Today we've got something extra special . . . read on, fright fan, read on.

For me, the Holy Grail of silent film horror has always the Edison Company's 1910 film Frankenstein. This 15 minute flick, shot in New York City at Edison's studios, was the first adaptation of the Shelly classic that became one of the cornerstones of cinematic horror. Presumed lost for decades, the film was known only through indirect evidence. Edison created an advertisement that featured an image of the monster: studio regular Charles Ogle in a long wig, fright make-up, and a suit of rags - a look modeled on then popular stage adaptations of Shelly's novel.

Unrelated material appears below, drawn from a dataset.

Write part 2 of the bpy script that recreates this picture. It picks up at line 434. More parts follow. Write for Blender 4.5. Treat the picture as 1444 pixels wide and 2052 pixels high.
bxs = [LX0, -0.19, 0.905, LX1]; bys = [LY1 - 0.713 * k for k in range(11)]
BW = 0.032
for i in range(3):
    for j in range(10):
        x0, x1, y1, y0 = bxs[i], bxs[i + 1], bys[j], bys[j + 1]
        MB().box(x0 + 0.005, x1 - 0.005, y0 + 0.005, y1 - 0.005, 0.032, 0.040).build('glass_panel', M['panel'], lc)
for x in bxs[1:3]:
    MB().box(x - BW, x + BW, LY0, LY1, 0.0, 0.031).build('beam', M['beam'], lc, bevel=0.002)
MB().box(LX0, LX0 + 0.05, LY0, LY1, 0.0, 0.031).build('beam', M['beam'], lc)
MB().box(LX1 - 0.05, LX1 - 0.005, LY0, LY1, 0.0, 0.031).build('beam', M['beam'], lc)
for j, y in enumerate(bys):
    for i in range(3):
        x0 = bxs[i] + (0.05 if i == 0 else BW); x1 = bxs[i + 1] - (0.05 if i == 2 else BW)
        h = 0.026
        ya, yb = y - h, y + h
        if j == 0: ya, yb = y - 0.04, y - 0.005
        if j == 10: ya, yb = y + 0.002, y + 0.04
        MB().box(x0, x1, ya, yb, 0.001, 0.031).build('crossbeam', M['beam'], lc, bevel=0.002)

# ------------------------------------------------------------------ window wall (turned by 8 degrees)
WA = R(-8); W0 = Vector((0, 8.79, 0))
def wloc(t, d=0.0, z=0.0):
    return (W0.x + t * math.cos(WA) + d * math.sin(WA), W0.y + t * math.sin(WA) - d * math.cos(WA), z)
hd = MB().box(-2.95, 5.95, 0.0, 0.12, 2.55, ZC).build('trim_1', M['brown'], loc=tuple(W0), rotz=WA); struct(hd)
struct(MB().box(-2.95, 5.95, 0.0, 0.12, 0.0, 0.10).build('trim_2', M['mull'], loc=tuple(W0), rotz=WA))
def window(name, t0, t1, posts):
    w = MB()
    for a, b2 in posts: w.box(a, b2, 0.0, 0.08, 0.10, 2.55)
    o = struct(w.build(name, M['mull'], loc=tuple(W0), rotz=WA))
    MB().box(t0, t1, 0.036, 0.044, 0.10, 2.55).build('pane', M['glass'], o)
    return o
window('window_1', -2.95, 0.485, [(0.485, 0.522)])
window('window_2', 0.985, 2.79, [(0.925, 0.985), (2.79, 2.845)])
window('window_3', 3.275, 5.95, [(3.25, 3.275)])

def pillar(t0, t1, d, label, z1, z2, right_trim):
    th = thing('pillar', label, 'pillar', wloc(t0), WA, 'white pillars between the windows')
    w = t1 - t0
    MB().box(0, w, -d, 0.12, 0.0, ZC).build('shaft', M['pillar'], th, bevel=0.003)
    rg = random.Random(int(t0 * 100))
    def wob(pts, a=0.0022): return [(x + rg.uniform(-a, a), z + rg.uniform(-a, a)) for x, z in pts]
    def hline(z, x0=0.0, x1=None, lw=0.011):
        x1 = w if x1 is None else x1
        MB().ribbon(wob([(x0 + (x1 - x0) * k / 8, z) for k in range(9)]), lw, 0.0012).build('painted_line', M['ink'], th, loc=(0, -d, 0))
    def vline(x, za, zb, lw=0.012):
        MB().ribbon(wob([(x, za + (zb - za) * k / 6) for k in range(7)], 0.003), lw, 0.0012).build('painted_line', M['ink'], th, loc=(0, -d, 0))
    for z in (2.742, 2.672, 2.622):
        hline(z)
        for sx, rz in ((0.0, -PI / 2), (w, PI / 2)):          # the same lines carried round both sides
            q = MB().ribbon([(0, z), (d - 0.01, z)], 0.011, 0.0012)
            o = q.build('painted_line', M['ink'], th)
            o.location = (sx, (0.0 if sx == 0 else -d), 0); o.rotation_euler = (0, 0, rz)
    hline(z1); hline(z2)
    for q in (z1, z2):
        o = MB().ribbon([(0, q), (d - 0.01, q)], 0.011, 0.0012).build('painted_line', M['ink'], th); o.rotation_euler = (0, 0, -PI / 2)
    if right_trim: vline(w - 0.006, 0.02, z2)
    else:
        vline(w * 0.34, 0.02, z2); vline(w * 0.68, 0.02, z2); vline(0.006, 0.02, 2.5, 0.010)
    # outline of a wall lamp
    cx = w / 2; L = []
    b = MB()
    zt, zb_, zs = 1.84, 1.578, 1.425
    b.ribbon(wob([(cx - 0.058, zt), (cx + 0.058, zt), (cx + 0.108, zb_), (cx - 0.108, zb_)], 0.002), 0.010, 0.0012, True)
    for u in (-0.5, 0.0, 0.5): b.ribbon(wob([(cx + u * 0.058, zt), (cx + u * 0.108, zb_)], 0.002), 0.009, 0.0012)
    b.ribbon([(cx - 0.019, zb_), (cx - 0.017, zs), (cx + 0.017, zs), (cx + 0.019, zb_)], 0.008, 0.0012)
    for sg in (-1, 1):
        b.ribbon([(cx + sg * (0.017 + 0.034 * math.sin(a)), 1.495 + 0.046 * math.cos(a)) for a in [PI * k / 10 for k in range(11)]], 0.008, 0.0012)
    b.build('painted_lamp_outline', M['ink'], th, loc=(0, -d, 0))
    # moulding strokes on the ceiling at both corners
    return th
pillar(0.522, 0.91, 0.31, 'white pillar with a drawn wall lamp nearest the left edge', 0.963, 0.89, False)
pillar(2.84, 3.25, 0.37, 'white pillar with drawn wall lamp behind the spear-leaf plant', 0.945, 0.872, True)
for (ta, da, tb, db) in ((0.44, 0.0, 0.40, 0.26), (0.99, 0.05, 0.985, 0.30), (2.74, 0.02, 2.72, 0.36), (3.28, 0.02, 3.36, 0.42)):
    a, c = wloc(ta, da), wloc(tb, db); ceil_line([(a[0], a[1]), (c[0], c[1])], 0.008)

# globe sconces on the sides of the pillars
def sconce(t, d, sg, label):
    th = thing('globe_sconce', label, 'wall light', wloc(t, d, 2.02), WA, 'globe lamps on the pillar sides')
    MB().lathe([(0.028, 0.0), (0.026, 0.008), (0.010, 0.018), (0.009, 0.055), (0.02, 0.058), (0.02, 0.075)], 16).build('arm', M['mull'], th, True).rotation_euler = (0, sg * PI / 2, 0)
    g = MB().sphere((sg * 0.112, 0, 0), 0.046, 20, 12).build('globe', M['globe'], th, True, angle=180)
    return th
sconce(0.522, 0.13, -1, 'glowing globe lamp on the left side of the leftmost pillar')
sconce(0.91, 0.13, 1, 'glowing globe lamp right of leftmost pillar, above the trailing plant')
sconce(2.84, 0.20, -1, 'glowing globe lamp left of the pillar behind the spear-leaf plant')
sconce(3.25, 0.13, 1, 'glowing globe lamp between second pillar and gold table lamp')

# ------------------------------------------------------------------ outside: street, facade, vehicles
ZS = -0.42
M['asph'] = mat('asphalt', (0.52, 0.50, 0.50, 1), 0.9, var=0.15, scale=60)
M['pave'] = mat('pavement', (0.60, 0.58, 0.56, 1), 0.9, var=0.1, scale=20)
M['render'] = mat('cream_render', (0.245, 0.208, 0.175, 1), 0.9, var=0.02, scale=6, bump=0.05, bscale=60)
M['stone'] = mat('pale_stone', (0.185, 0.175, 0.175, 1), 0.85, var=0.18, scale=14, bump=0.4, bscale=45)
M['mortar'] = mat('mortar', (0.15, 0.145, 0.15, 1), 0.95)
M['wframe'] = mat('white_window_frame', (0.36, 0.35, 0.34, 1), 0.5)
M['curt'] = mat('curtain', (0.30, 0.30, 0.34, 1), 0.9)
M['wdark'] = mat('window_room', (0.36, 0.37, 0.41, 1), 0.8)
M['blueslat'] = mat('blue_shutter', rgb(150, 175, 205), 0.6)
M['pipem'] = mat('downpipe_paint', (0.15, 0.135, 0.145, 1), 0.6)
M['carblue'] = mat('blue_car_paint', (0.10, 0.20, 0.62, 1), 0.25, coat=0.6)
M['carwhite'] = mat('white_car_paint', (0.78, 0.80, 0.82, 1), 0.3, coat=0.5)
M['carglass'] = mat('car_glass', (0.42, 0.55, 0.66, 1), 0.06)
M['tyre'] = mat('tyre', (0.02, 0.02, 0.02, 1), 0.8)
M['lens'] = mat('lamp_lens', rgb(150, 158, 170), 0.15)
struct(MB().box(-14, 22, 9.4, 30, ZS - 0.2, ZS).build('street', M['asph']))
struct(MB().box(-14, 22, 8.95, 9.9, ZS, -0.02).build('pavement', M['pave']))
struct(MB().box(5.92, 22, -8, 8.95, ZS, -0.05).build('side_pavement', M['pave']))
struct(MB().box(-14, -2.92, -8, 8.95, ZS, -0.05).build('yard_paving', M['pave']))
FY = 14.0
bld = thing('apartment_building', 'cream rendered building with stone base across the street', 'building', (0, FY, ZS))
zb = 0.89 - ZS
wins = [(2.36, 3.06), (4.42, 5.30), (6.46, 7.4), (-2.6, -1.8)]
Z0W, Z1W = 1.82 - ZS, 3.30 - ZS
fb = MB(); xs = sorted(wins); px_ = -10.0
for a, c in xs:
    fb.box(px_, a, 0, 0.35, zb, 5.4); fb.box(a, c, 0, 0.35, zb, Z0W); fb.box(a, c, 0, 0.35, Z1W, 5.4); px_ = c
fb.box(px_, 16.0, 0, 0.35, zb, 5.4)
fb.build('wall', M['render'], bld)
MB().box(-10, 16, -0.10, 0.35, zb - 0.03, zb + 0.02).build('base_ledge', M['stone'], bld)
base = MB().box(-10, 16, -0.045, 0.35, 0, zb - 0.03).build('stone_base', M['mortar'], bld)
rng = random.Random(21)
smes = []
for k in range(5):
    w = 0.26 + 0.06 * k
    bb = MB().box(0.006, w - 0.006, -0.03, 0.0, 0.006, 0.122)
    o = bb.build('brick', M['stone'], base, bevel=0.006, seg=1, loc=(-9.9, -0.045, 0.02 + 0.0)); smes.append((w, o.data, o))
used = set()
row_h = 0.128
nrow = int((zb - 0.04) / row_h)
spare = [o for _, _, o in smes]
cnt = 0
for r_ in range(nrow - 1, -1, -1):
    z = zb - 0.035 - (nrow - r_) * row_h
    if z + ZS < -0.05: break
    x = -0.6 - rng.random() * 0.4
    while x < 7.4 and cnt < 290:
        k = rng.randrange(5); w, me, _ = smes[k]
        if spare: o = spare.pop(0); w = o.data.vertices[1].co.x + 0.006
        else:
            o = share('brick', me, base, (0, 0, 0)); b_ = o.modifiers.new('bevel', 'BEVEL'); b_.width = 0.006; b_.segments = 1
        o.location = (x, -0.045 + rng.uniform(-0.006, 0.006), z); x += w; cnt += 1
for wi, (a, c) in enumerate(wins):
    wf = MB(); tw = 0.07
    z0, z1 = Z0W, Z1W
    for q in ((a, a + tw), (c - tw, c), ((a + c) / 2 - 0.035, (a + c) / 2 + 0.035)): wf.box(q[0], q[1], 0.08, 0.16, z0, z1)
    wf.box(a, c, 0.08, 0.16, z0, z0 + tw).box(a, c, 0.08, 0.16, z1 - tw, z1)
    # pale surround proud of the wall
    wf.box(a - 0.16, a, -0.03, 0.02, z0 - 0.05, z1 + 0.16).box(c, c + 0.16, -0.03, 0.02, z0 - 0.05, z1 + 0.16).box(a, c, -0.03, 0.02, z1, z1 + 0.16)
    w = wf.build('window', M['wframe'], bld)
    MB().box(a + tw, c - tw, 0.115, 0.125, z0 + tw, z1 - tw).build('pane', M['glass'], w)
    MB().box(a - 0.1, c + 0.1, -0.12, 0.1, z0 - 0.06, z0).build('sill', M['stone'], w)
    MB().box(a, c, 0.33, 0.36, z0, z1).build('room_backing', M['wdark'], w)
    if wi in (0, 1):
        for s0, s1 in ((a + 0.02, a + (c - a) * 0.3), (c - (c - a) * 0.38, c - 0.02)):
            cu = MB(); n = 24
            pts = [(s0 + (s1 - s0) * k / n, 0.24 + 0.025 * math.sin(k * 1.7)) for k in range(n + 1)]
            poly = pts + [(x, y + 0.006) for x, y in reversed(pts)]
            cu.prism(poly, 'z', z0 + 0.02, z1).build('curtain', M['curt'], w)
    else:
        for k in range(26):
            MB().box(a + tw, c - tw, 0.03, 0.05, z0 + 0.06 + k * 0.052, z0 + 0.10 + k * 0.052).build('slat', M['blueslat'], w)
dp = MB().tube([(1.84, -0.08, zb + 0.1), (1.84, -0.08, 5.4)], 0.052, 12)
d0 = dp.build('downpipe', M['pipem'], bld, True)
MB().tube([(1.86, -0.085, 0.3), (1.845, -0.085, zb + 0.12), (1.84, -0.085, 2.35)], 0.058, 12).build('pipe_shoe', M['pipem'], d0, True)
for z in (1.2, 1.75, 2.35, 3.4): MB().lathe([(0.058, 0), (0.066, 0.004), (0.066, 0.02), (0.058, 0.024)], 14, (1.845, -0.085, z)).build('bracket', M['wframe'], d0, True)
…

Edison also produced a mailer intended to assuage any fears exhibitors might have had that the film would upset their patrons:

To those familiar with Mrs. Shelly’s story it will be evident that we have carefully omitted anything which might be any possibility shock any portion of the audience. In making the film the Edison Co. has carefully tried to eliminate all actual repulsive situations and to concentrate its endeavors upon the mystic and psychological problems that are to be found in this weird tale. Wherever, therefore, the film differs from the original story it is purely with the idea of eliminating what would be repulsive to a moving picture audience.

Modern horror buffs also had a handful of reviews. The picture was, if these surviving reviews are typical, well-received by critics.

Sadly, because Edison Studios only struck about 40 prints of any given film, their survival rate was not great. Frankenstein was among those thought lost forever. In 1980, the American Film Institute declared Edison's Frankenstein one of the ten most "culturally and historically significant lost films."

What the AFI didn't know was that a single print had survived. In the 1950s, a Wisconsin film collector named Alois Felix Dettlaff Sr. purchased a stash of old films, of which Edison's Frankenstein was one. Dettlaff eventually figured out what he had in his possession and he's guarded it like a hawk. A DVD version of the film is available from Dettlaff's own production company – though I've never seen any copies for sale.

Happily, we live in the age of the Internet, were nothing stays safe and secure for long. Over on Google videos, you can catch the entire film for free. Check it out, Screamers and Screamettes.

Perhaps the coolest bit of this flick is the creation scene. Curiously, Edison, a name synonymous with electricity, did not have his Frankenstein create his monster by harnessing lightening – the method preferred by many later film Frankensteins. Instead, the monster is created in a vat of chemicals, its body slowly taking shape out of the mists rising from the cauldron. This special effect was created by building a model of the monster and then slowly burning it. The film was then run backwards, giving the illusion that the body was slowly materializing. It's pretty boss stuff as far as early SFX go.